● OBJECTIVE:
Locate each line containing the string "were" and copy it out.

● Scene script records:
···
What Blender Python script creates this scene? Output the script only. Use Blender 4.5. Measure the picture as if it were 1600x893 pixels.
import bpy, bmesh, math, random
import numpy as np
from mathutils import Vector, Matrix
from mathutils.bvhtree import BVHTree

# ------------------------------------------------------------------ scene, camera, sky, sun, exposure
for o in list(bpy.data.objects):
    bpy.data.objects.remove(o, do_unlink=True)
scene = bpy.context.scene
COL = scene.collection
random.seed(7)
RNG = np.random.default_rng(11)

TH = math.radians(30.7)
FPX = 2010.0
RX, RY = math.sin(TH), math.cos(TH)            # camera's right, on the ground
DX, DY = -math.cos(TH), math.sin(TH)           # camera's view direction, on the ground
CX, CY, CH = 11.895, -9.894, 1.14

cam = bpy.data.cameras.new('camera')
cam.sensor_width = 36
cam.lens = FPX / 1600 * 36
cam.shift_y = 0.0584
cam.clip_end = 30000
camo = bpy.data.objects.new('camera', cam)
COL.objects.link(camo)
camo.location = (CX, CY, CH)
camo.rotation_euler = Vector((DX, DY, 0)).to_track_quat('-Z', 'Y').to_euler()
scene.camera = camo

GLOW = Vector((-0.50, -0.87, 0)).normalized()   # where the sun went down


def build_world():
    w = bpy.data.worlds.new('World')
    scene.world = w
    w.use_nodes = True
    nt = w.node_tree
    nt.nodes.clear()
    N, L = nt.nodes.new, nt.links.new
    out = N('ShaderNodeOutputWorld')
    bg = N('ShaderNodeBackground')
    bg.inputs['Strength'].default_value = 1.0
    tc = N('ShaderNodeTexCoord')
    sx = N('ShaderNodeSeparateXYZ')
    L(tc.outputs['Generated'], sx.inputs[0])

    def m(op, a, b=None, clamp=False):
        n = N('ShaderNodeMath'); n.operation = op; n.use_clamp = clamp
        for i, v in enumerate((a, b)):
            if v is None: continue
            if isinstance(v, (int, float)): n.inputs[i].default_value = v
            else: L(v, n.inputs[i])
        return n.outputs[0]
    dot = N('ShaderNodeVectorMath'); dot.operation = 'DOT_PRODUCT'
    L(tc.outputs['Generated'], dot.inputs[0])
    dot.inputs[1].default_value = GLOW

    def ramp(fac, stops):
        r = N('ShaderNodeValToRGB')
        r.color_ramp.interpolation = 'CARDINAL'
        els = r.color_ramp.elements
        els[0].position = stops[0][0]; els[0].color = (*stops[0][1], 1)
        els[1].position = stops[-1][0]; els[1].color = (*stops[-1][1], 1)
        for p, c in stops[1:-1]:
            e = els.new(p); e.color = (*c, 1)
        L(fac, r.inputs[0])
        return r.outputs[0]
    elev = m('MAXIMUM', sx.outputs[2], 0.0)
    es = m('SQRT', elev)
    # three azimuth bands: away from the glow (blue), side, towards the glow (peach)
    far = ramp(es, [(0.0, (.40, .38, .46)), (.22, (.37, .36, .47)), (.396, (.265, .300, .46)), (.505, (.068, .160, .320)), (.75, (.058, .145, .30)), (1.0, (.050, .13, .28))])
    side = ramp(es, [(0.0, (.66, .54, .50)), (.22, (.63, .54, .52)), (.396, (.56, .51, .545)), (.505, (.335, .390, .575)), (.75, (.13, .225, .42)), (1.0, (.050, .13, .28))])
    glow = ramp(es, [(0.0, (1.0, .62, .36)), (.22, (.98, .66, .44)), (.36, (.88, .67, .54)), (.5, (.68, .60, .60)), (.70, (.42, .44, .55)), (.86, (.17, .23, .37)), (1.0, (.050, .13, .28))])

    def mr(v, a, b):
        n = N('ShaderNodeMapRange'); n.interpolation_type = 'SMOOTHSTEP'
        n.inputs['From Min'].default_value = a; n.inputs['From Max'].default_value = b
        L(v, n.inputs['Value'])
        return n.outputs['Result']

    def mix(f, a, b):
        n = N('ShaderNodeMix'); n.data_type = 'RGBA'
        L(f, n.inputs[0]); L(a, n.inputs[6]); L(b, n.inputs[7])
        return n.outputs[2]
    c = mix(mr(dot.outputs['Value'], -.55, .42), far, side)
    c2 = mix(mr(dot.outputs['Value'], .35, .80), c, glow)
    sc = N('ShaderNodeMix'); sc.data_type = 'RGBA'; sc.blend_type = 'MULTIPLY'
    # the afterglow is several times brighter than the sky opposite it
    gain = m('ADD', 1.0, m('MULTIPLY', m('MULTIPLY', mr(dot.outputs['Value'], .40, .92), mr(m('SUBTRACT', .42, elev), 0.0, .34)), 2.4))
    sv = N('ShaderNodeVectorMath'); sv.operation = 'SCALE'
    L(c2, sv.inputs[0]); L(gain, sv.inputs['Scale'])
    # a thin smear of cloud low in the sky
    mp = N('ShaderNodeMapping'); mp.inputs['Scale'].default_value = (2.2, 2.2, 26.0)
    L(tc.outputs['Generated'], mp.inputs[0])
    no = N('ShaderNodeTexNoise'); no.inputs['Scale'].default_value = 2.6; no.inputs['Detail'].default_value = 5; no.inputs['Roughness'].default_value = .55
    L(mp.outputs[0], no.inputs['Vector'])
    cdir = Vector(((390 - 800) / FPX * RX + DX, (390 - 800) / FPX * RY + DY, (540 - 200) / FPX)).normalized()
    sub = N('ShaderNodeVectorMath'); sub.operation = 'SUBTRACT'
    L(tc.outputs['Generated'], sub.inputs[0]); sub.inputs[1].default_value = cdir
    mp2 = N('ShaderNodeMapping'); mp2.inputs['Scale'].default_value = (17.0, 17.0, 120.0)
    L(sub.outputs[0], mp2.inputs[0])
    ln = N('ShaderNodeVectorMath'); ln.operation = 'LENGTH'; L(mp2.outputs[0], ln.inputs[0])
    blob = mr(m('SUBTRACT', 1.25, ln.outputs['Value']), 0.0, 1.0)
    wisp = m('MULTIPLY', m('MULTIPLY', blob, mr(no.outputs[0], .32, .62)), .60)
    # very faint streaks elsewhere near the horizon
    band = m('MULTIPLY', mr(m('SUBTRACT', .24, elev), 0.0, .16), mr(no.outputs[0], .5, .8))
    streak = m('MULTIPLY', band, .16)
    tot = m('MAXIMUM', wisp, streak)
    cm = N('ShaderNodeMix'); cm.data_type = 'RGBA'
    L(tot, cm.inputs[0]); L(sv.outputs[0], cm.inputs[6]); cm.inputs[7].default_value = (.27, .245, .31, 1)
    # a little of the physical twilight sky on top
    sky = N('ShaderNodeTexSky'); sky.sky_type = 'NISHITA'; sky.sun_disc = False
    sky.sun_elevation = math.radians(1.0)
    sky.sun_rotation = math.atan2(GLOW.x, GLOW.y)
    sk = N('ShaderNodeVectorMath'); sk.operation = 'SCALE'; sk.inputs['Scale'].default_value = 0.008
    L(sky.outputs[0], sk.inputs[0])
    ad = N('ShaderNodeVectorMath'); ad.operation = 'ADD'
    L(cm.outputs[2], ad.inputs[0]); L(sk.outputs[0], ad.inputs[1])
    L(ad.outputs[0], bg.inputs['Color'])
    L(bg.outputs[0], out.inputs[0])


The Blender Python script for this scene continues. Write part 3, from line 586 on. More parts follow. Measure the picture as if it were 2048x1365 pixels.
···
● EXERCISE SOLUTION:
What Blender Python script creates this scene? Output the script only. Use Blender 4.5. Measure the picture as if it were 1600x893 pixels.
The Blender Python script for this scene continues. Write part 3, from line 586 on. More parts follow. Measure the picture as if it were 2048x1365 pixels.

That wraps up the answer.